If you define 6j symbols completely formally via trivalent graphs
(take http://math.ucr.edu/home/baez/qg-fall2000/qg10.2.html for a start,
but be careful - looks like Racah coefficients to me...well, he already
mentions "fudge factors" :-) I see no -1^whatever. Now in any standard
work (e.g. M. Rotenberg et al.) you see a $(-1)^{S+k}$ in Biedenharn-Elliott,
you see a $(-1)^{j1+j2+j3}$ when evaluating a 6j symbol containing a zero...
which looks like a completely unnatural phase choice to me, especially
given that outside $SU_2$, irreps are not simple integers and you can't
take -1 to the power of that anyway.
What looks possible to me is that you could fix a gauge by setting the
theta graph colored with $j1,j2,j3$ to $(-1)^{j1+j2+j3}$, and analogous
that of $R_1,R_2,R_3$ to, eh, whatever is sensible, and thus have the
3-node 6j symbols concide with the standard ones (or so I think). Still,
I find it much more natural to just set all thetas to 1.

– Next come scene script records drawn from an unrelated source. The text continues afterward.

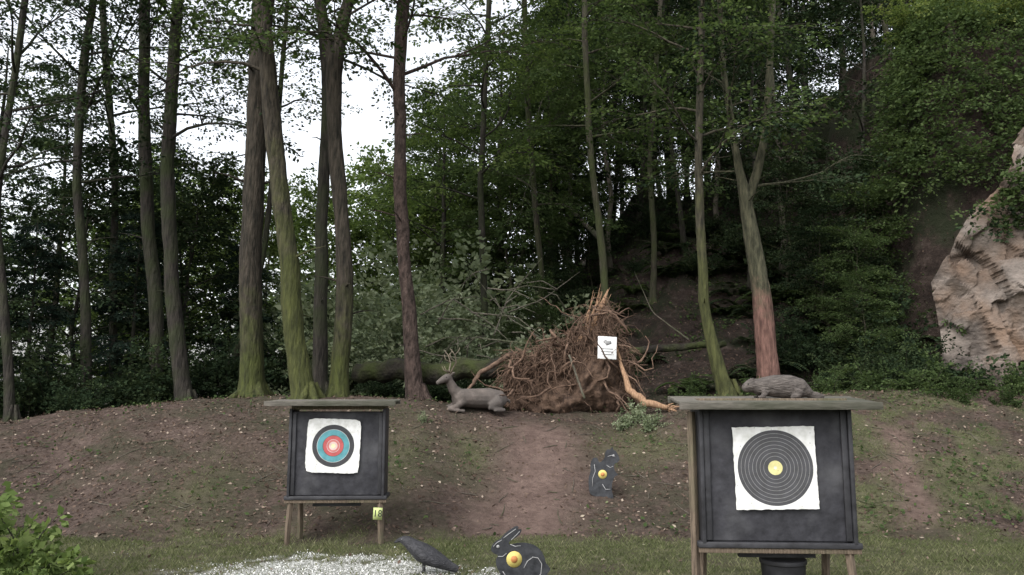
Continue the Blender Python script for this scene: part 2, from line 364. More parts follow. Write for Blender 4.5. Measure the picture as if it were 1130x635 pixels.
hero('maple_tree',[(851,418,24),(840,330,22),(829,265,19),(823,220,15),(814,180,9),(806,130,8)],16.2,BK_redfoot,'leaning maple with bare reddish lower trunk and mossy fork',seed=6,t0=.45,n=16,Lmax=2.2,leafm=LF_dark,fork=[[(823,225,12),(836,190,10),(846,140,9),(850,60,8)]],ext=4)
hero('maple_tree',[(806,441,17),(786,385,14),(776,330,12),(772,240,10),(770,160,9),(775,60,8)],15.4,heightbark('bark_moss_foot_b',((.022,.025,.009),(.075,.08,.028)),((.014,.013,.009),(.07,.062,.042)),2.2,4),'slim moss covered maple trunk curving from the bank',seed=7,t0=.36,n=22,Lmax=2.2,leafm=LF_mid)
hero('birch_tree',[(672,330,10),(667,300,9),(655,200,8),(648,120,8),(645,20,7)],18.2,BK_moss,'thin pale bent tree standing behind the root mass',seed=8,t0=.42,n=20,Lmax=2.3)
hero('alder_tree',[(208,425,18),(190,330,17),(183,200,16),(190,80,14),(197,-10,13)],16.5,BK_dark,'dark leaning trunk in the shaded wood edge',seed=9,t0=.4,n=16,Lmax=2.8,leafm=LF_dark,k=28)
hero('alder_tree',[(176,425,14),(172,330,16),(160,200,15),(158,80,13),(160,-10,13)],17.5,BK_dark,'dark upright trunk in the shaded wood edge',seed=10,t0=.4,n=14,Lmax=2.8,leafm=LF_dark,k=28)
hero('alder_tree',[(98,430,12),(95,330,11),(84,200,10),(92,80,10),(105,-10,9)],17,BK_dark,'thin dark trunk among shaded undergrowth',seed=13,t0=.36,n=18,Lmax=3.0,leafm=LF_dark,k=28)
hero('alder_tree',[(240,425,7),(292,280,7),(300,200,6),(310,100,6),(318,-10,5)],19,BK_dark,'very thin leaning sapling behind the big trunks',seed=14,t0=.4,n=14,Lmax=2.2,leafm=LF_mid)
hero('alder_tree',[(15,455,11),(5,350,10),(-6,230,9),(10,120,8),(30,-10,8)],15,BK_dark,'thin dark trunk leaning at the wood edge',seed=15,t0=.34,n=20,Lmax=2.8,leafm=LF_dark,k=30)
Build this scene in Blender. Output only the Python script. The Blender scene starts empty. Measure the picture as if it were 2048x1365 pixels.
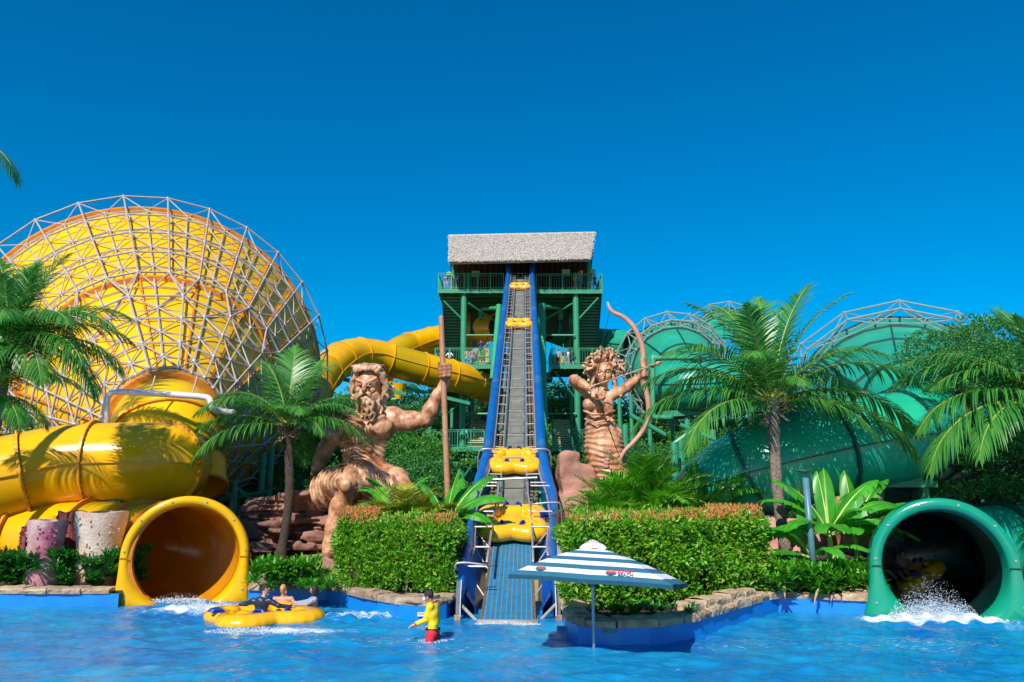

Is there a "natural" phase choice? (AFAIK, my spectrocopist colleagues invented
the 6j symbols and might had had other things in mind. :-) For $SU_2$? For another Lie group? (Please argue why it's more natural than the one I like best :-)
1 Answer
There are two real forms of $SL(2,C)$, the compact real form $SU(2)$ and the split real form $SL(2,R)$. Mathematicians prefer the split real form and physicists the compact real form. The two cases have different signs. There is also a choice of sign conventions involved even once you have decided which real form you want.
Edit: There is another choice of sign. The two dimensional representation has an invariant symplectic form. Alternatively you can take this to be a super vector space with no even part in which case it has an invariant symmetric inner product. You need the latter convention for diagrams with unoriented edges.